Flexible working is another powerful incentive. In its bid to create a more elastic and inclusive working environment, Deloitte is enabling its 22,000 UK staff to choose when to take public holidays and has committed to giving new joiners £500 to equip themselves to work from home.
Do ESG initiatives positively impact talent recruitment?
But do ESG-focused actions achieve the desired result? Stakeholder Intelligence analysis from alva has identified standout initiatives which appear to have struck a chord with their intended audience. In the period from December 2021 to February 2022, in the social mobility category, EY leads the Big Four for positive sentiment thanks to positive reporting around its University of Warwick project. Aimed at promoting professional services careers to secondary pupils, this saw Year 12 students working alongside the university’s development team to market its new Arts Centre.

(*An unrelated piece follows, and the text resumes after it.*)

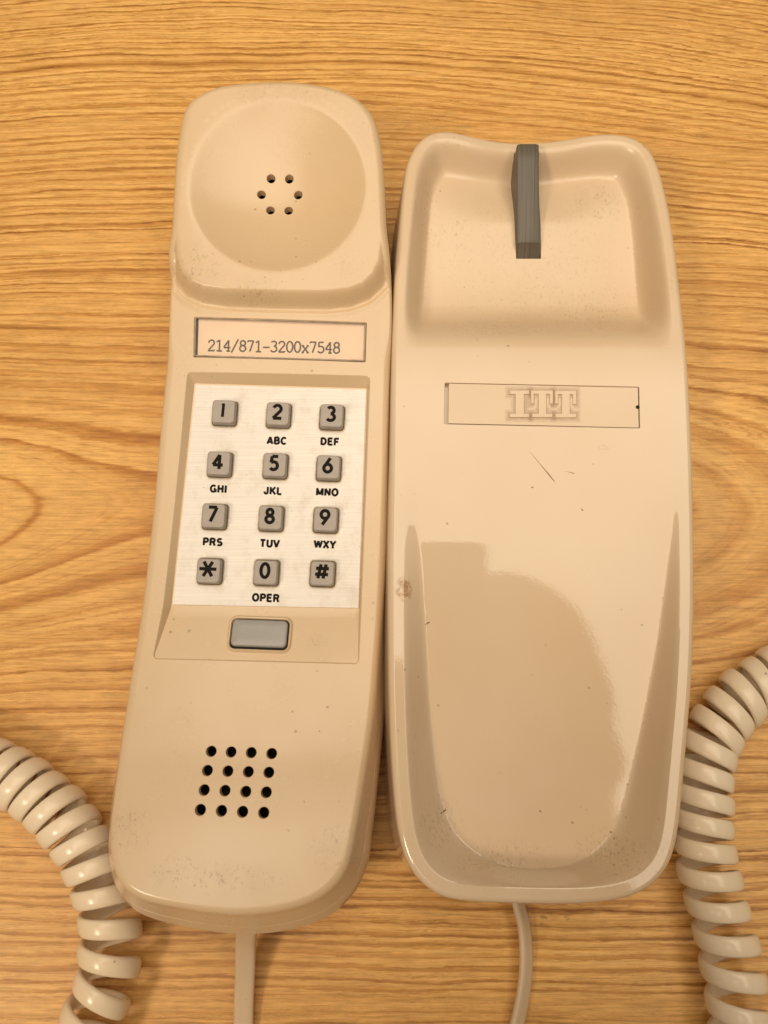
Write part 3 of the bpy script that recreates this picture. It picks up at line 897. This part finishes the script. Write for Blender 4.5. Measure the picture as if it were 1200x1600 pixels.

Under the banner of Future of Work, alva’s analysis found KPMG recording the highest sentiment score across all media sources. This tallied with the firm’s partnership with work operating system Monday.com, aimed at giving KPMG member firms the ability to create operational tools to suit the individual needs of their staff.
In diversity and inclusion, EY was a clear frontrunner during the focus period, with high sentiment scores around a STEM app aimed at reaching 5,000 girls in Northern Ireland as a forum for encouraging them into STEM subjects.
The sentiment recorded for firms while running initiatives suggests a causal link between ESG-focused employee campaigns and positive reputation. Those professional services firms seen to be working in the interests of current and future staff are more likely, it seems, to be pulling ahead in the race for talent.